The Fabric Protocol’s ROBO token faces allegations of airdrop manipulation. Blockchain data suggests a single entity may have captured 40% of the distribution, valued at around $8 million at launch, using thousands of coordinated wallets. The protocol’s team has not been implicated, and the token’s price has shown short-term resilience despite the findings.
On-chain data indicates a single entity may have secured a disproportionate share of the Fabric Protocol’s ROBO airdrop. Analysis identified around 7,000 wallets with similar patterns claiming roughly 199 million tokens.
These wallets were funded with similar ETH amounts roughly two months before the February 27 launch. Funds were routed through multiple intermediary addresses before claiming the airdrop.
The consistent funding and transaction structure suggests a coordinated sybil attack.

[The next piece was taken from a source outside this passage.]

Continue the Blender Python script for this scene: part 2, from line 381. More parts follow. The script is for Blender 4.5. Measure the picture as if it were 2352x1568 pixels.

At least seven exchanges were used to fund the wallets involved.
Bubblemaps clarified it found “no evidence linking the activity to Fabric Protocol or Openmind’s core teams.” The analytics firm described the project team as cooperative after sharing its findings.
Market reaction has been mixed since the token’s launch. Data shows ROBO gained roughly 14%, trading around $0.025, but with volatile price action.
The concentration of tokens could introduce future sell pressure. This incident highlights persistent challenges in airdrop design against sybil attacks.